Friday, September 13, 2024

Open windows

In the spring we are buffeted by pollen so it's hard to leave our windows open very much, so fall is the true time for living with windows open. It was my dad who inveighed about the wickedness of a world in which office and hotel buildings didn't let one open windows and let in fresh air, and as with many things he was not altogether wrong, he just couldn't fucking shut up about it and stop insisting on being the center of attention all the time, the proverbial smartest guy in the room, which made him difficult to take in any thing except the most measured of doses.

Speaking of which, I looked at the biography of Musk yesterday and decided I needed a little break from that motherfucker and his ilk. Not that we are not reminded of their presence constantly in the media daily. So I decided to take up One Man's Meat, a volume of essays by EB White from the late 30s. My friend Hilary had been reminded of it by reading my blog and it has been in the stack on my bedside table. I've dipped into it but never really caught White's groove, but I stdarted to last night. I'm sure I'll be coming back to it because the article I was reading before I turned off the light was about a visit to the Methodist camp near White's farm in Brooklyn, Maine from one Francis Townsend, whose name rang a bell though I wasn't sure why. Turns out he was one of the driving forces behind the development of Social Security. 

But let me return for a second to Musk. One of his principles in his catechism for product design and manufacturing process design is that every product requirement ("must be able to withstand support 2,000 pounds of pressure" or whatever) should be associated with a name. So that each requirement can be ruthlessly and continually interrogated so that things can be done and made in as efficient a way as possible. He has had results, we must credit him with that. 

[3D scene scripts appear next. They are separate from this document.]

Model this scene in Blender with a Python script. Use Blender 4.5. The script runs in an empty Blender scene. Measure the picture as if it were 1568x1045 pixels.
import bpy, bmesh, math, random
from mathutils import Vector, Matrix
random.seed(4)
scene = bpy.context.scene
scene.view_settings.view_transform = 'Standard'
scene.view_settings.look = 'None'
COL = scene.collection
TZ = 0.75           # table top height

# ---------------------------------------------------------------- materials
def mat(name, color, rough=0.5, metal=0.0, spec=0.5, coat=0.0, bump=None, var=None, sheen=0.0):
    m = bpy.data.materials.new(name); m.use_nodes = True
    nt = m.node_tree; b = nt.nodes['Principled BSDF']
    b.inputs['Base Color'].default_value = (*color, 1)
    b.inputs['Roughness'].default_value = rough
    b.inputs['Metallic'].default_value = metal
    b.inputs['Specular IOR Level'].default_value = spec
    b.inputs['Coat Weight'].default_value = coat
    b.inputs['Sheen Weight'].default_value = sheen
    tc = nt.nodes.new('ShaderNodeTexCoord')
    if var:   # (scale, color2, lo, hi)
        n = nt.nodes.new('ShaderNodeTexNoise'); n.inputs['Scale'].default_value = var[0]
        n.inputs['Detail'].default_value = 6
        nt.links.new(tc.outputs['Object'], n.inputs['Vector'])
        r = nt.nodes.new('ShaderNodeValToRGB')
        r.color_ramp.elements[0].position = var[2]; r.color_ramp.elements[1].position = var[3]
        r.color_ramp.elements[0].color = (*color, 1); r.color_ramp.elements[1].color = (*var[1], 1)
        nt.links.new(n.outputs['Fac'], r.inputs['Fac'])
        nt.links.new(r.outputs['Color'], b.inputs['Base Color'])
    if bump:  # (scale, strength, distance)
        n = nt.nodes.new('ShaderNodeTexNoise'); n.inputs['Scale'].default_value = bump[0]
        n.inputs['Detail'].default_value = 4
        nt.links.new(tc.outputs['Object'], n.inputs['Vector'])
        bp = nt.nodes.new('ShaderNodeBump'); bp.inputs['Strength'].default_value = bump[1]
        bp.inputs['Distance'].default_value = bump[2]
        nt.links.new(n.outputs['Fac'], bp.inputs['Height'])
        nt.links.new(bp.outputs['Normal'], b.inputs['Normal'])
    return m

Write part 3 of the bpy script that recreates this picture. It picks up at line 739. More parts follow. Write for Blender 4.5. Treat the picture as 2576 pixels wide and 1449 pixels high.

By contrast, I read this WaPo article about the guy who runs the nation's military cemetaries and has made them the organization with the highest customer satisfaction rating of any in America. I could say his name but that's not the point. He's not about that. Quite the contrary. He considers it an accomplishment when the origins of the best practices of his organization become so integrated into his organization's way of doing things are forgotten. This, my friends, is a leader.